La sofferenza dell’economia americana

di Andrew Spannaus ,  Transatlantico  

La Casa Bianca continua a spingere per la riapertura dell’economia americana, in risposta al crollo verticale degli indicatori nelle ultime settimane, con la preoccupazione che le difficoltà perdurino per molto tempo. Il tasso di disoccupazione ufficiale è del 14,7% al momento, ma il Bureau of Labor Statistics ha stilato un rapporto che stima un tasso effettivo del 22,8% considerando anche le categorie dei “sottoimpiegati” e di chi non cerca attivamente un posto di lavoro. Anche il Segretario al Tesoro Steve Mnuchin ha ammesso che il tasso reale potrebbe essere intorno al 25%.
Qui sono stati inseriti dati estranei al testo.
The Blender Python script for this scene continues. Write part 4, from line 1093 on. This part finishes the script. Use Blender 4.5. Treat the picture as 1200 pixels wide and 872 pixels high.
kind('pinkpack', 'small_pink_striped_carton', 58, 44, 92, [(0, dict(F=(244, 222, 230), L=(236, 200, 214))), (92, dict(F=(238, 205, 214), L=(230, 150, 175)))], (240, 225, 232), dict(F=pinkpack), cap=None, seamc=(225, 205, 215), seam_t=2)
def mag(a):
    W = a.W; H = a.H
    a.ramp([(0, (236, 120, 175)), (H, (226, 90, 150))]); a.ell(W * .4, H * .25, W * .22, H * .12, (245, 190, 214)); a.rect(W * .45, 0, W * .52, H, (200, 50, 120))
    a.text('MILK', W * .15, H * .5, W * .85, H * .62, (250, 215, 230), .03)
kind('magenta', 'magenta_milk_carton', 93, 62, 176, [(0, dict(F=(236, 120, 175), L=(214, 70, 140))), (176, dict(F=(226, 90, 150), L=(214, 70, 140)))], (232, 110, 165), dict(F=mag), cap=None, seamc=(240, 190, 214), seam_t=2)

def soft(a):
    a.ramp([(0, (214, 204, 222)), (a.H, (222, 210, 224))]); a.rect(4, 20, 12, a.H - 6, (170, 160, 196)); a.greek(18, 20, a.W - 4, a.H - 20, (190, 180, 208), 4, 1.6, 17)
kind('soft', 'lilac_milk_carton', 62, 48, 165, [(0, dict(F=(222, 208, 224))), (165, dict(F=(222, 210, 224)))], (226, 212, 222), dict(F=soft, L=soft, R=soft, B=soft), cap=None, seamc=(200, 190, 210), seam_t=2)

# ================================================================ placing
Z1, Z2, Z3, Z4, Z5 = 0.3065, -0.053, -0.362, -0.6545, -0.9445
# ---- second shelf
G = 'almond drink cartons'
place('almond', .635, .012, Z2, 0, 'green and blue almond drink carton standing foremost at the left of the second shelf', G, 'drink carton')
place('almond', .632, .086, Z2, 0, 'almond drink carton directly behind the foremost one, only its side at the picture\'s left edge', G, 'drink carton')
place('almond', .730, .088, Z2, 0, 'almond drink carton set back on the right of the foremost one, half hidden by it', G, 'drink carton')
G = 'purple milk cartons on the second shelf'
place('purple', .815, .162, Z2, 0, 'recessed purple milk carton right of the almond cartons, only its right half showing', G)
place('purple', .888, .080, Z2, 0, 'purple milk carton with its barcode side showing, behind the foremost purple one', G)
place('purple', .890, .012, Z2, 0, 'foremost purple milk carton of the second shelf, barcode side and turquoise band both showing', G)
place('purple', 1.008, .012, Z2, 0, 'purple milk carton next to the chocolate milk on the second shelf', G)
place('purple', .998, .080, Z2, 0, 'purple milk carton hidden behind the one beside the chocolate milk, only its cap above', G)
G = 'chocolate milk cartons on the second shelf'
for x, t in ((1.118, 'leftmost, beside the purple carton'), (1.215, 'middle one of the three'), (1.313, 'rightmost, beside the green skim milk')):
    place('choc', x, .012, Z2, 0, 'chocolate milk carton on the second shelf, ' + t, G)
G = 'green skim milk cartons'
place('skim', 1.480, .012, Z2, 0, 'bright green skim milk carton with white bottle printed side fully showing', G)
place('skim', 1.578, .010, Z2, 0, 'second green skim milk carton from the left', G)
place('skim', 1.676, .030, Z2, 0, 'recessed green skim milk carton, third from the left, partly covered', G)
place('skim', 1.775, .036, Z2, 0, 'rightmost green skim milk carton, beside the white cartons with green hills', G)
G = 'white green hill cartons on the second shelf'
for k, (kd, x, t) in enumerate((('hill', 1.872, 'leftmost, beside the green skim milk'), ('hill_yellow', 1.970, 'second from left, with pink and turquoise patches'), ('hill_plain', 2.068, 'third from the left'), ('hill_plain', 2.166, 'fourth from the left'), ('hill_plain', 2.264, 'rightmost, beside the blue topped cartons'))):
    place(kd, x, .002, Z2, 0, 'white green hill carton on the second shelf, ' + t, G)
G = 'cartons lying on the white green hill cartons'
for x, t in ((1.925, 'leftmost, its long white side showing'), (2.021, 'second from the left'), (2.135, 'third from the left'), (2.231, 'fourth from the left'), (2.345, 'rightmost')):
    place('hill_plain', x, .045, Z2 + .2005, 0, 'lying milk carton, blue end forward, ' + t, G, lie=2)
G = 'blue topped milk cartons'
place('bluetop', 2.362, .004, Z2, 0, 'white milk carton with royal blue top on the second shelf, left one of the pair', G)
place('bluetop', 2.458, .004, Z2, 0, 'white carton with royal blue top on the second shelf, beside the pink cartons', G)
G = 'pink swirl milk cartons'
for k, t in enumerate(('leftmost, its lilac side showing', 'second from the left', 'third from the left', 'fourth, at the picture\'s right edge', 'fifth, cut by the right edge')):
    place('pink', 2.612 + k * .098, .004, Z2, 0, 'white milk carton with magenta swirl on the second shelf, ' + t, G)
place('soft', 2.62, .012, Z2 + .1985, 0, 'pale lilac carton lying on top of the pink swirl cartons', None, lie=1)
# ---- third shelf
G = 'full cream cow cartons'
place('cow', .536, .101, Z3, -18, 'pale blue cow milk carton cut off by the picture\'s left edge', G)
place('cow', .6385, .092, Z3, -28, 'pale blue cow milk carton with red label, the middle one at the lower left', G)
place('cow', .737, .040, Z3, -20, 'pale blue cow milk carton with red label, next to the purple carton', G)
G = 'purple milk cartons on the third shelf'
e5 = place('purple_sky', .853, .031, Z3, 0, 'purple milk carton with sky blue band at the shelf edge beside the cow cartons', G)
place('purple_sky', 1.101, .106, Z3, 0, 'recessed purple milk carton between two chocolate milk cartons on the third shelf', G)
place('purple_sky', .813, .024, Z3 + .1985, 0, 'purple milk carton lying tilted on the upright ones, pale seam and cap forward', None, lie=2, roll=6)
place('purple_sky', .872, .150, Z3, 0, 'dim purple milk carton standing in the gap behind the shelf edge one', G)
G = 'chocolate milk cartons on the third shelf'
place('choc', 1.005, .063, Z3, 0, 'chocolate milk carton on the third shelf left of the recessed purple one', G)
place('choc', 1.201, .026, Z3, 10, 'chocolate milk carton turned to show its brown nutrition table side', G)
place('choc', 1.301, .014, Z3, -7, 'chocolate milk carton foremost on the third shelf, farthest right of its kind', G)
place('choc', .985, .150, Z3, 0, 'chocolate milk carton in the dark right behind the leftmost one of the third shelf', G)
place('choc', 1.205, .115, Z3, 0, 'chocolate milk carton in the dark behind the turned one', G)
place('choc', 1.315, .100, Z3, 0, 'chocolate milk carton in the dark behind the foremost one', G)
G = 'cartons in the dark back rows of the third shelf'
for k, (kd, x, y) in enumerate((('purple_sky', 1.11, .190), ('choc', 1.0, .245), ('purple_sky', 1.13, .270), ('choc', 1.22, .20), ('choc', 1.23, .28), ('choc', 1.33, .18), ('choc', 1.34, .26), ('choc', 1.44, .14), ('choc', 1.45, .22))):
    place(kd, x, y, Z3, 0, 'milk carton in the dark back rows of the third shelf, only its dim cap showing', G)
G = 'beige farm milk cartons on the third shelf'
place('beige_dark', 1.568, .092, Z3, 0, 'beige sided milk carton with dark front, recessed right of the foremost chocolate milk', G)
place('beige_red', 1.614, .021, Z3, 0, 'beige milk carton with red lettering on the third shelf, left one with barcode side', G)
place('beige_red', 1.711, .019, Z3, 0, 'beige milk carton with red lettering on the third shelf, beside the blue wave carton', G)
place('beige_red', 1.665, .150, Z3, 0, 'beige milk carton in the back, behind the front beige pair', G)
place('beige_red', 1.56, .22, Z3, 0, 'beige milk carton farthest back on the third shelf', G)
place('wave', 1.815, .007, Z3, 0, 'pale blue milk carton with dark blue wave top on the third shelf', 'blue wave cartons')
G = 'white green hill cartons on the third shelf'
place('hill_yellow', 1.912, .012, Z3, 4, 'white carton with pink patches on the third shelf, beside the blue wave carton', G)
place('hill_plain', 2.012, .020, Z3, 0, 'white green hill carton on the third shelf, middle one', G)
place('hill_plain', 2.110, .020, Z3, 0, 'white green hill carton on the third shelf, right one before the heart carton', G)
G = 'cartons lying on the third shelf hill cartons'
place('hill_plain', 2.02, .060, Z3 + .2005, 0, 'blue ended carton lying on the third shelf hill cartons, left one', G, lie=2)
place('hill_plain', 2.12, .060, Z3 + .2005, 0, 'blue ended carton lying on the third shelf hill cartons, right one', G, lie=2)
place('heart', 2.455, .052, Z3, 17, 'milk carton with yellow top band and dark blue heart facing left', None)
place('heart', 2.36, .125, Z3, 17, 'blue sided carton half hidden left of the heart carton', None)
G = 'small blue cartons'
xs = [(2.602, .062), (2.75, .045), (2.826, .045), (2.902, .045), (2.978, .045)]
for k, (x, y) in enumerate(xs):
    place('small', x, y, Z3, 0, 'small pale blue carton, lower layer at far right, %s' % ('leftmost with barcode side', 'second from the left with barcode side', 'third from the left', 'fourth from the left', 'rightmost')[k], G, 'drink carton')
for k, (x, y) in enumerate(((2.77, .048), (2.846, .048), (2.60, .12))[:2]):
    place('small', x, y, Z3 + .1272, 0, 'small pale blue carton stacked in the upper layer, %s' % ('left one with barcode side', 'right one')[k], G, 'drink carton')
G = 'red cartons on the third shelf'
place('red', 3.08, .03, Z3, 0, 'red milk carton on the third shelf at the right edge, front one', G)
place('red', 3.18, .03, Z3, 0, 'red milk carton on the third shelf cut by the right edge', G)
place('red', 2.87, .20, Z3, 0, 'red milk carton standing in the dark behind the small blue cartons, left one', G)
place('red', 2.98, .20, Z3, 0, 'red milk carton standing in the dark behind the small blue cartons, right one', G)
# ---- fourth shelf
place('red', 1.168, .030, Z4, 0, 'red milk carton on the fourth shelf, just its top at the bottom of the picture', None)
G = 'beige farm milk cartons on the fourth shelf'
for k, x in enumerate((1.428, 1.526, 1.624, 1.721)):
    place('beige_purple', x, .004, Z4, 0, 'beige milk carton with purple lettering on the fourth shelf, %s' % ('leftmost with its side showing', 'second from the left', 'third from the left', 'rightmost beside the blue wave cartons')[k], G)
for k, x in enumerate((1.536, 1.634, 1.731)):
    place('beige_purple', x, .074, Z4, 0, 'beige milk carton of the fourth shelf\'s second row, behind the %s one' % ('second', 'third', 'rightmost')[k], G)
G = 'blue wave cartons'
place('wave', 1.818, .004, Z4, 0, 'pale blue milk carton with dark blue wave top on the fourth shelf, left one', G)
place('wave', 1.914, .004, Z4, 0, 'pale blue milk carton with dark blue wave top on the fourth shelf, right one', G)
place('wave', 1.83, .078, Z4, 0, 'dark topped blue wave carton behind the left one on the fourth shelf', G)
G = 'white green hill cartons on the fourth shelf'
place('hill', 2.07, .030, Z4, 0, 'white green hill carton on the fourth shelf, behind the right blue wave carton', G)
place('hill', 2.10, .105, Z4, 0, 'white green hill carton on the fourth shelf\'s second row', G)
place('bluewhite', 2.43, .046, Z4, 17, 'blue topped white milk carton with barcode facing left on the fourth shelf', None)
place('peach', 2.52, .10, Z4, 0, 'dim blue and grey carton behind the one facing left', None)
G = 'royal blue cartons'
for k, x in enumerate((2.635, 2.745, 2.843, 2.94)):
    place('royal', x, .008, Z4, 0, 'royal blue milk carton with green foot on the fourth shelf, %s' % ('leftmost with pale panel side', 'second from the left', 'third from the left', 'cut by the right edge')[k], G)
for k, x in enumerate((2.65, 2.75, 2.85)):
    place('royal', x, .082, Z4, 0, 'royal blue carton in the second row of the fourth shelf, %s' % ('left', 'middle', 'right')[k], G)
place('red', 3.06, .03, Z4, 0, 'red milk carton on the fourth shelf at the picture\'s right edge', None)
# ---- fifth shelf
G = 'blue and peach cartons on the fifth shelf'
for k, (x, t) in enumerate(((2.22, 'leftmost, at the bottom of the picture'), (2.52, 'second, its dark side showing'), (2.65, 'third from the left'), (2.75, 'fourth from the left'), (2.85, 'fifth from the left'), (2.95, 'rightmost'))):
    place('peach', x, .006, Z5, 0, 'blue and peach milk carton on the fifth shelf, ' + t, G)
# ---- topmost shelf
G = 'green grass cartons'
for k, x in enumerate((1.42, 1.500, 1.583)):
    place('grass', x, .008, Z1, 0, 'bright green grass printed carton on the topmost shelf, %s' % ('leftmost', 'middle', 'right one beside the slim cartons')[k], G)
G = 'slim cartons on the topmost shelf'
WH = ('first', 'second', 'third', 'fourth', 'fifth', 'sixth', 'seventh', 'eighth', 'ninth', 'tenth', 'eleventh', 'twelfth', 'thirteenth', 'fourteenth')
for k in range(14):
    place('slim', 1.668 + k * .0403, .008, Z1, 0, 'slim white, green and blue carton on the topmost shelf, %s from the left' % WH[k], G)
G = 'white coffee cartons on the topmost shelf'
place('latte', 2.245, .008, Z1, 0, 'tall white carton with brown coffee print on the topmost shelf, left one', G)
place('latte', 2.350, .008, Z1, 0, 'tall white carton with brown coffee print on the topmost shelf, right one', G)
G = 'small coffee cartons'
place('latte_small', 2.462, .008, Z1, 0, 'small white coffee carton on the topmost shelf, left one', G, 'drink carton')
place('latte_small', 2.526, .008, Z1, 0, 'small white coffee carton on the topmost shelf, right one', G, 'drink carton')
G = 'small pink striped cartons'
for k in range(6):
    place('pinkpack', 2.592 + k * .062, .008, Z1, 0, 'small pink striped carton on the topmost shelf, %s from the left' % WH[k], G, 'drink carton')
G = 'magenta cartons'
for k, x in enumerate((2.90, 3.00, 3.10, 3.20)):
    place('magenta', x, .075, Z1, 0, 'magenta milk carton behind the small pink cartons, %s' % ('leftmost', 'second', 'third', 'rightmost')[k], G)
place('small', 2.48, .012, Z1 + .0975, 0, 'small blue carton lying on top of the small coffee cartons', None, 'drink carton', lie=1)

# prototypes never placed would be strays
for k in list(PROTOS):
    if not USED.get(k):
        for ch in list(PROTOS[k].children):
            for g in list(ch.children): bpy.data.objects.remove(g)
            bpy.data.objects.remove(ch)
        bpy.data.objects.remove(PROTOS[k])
La crisi accentua le disuguaglianze, in quanto sono i lavoratori della classe media alta che spesso possono lavorare da casa e quindi continuare a guadagnare. Gli impiegati nei settori retail, ristorazione e alberghiero sono invece tra quelli meno pagati; qui si vedono delle disparità anche razziali: i neri e gli ispanici hanno perso il lavoro ad un tasso doppio rispetto ai bianchi.

Gli effetti socioeconomici che stanno emergendo negli Stati Uniti sono notevoli: è raddoppiata l’insicurezza alimentare delle famiglie, e quadruplicata tra i bambini. Si vedono lunghissime file di auto all’ingresso dei banchi alimentari in molte parti del paese. Secondo uno studio della Federal Reserve, nelle famiglie con reddito basso, cioè che guadagnano meno di 40 mila dollari all’anno, quasi il 40 per cento di coloro che avevano un posto di lavoro a febbraio lo hanno perso entro l’inizio di aprile.

In questo contesto i democratici spingono per un altro grande pacchetto di stimolo, questa volta di 3 mila miliardi di dollari in una botta sola. Molti repubblicani tradizionali, invece, hanno deciso che è ora di fermare la fiera della spesa pubblica, e far ripartire l’economia in modo “naturale”. Il problema è che nel sistema federale c’è un forte bisogno di assistenza dall’alto in questo momento: gli enti locali, per esempio, hanno già tagliato 800 mila posti di lavoro dall’inizio della crisi, di cui buona parte nel settore dell’istruzione. Quando uno choc economico significa il licenziamento di insegnanti, è evidente la necessità di un intervento del governo nazionale.

Tra gli economisti conservatori contrari all’aumento del debito pubblico, c’è chi, come Andrew Biggs dell’American Enterprise Institute e Joshua Rauh del Hoover Institution, propone di offrire ai cittadini soldi nell’immediato in cambio di una riduzione della pensione più avanti, per garantire le coperture. Sembra che alcuni funzionari della Casa Bianca prendano sul serio questa idea, ma il presidente Trump l’avrebbe definita “ridicola”, escludendo la possibilità di poterla sostenere.

Un collega di Biggs alla AEI, Michael Strain, riconosce che i repubblicani al Senato sono stanchi dei salvataggi, ma ha dichiarato al New York Times che l’economia avrà bisogno di sostegno per molto tempo: “Non riesco ad immaginare uno scenario in cui non approvano qualcosa in più”.

Il Congresso Usa e la Fed hanno già dimostrato di disporre di tutti gli strumenti necessari per salvare l’economia; i prossimi passi saranno decisivi.